By Helen Greig
The Cook Islands is challenging other Pacific nations to support the adoption of a meaningful harvest strategy for albacore tuna following a commitment to reduce its own catches by up to 35 per cent within two years.
The pledge was made by Ministry of Marine Resources Secretary Ben Ponia, to the 40 nations of the Tuna Commission (WCPFC) in Bali, Indonesia on Monday, December 7.
Under the agreement between the 10 albacore tuna countries – known as the Tokelau Arrangement [Tonga is a party] - Pacific nations have already been asked to make commitments to reduce their catch.
The WCPFC Scientific Committee recommends a 37 per cent reduction in total regional catch.
Cook Islands want to work within the WCPFC harvest strategy to reduce its catches to 7000 tonnes per year.
“Our commitment to the Forum Fisheries Agency (FFA) Tokelau Arrangement was to reduce our catch to 9,600 tonnes. We are willing to work within the WCPFC harvest strategy to reduced catches further to a 35 per cent level or 7,000 tonnes within two years,” PM Ponia told the WCPFC plenary.
Phased reduction
However, the proposed catch reduction is conditional on a phased reduction and eventual ban of longline fishing in the eastern high seas pocket, which borders Cook Islands waters.
“It would be prejudicial to our interests and domestic fleets of the FFA members if we were to reduce catches in our zone but effort was to increase in this area [high seas],” said Ponia.
Fishing on the high seas is virtually uncontrolled and billions of dollars’ worth of tuna are caught in these pockets each year.
The Cook Islands albacore catch in 2012 was 10,700 tonnes – 15 per cent of the total catches in the Commission region.

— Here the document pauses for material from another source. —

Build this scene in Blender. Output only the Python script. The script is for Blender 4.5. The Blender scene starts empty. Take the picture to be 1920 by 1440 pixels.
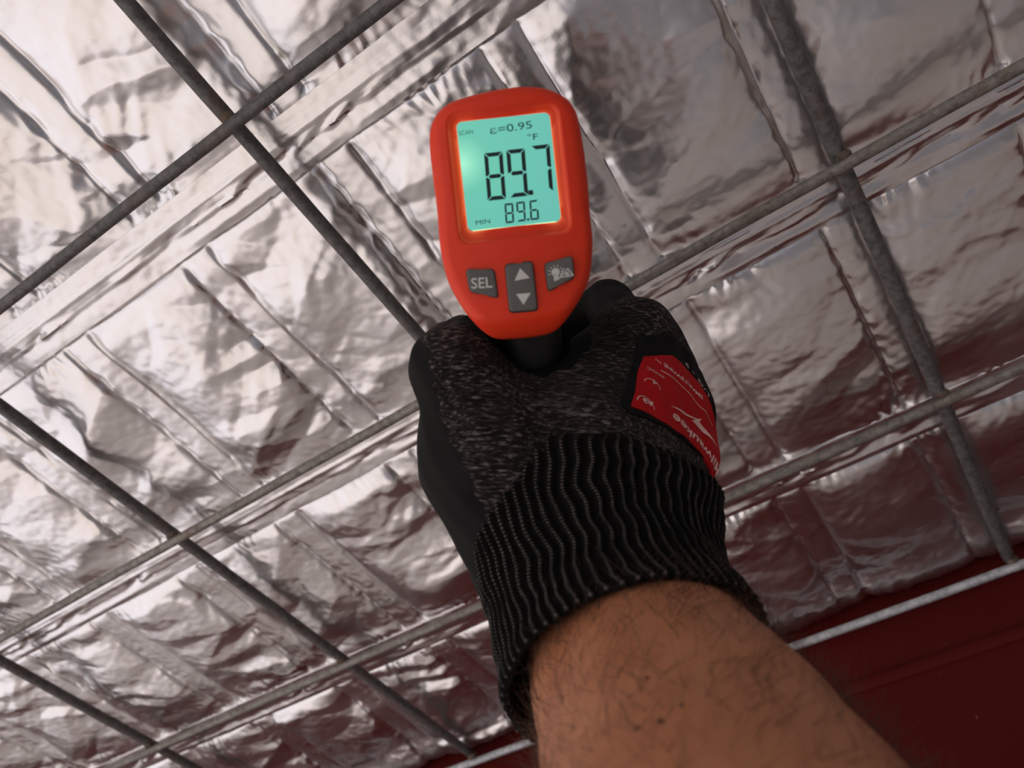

“We think it is important to commit to our support for WCPFC to adopt a meaningful harvest strategy and at Pacific Forum Leaders meeting in relation to the FFA Sustainable Fisheries Roadmap.”
Harvest strategies can provide a clear, long-term vision for a sustainable stock and fishery.
Conversation challenge
Ponia said the underlying purpose of the concession is to challenge members to not only work with conservation management measures, but to apply commitments across the board to make meaningful progress within the remaining days of WCPFC 12.
The Cook Islands is planning to move toward a quota management system in 2016 to set hard limits on the catch of albacore.
Tokelau Arrangement
Under the FFA Fisheries Roadmap adopted earlier this year, Forum leaders have committed to replacing effort controls on fishing with catch-based (quota) systems within 10 years.
The Tokelau Arrangement nations [Australia, Cook Islands, Fiji, New Zealand, Niue, Samoa, Solomon Islands, Tokelau, Tonga, Tuvalu and Vanuatu] proposed to rein in catch and effort levels in the south Pacific albacore fishery, after concerns raised by the 2015 Pacific Community (SPC) stock assessment which suggests the fishery is far more vulnerable than previously assessed. SPC predicts fishing at current levels has a high risk of pushing albacore stocks over the edge in the next 20 years. FFA members are backing a measure aimed at setting a Target Reference Point of 45 per cent of the unfished biomass of the South Pacific albacore stock.
The Tuna Commission meets annually, with NGOs and science organisations participating along with the 40 countries represented. The 26 member nations make the decisions that decide the future of the four main tuna species caught in the world’s largest tuna fishery.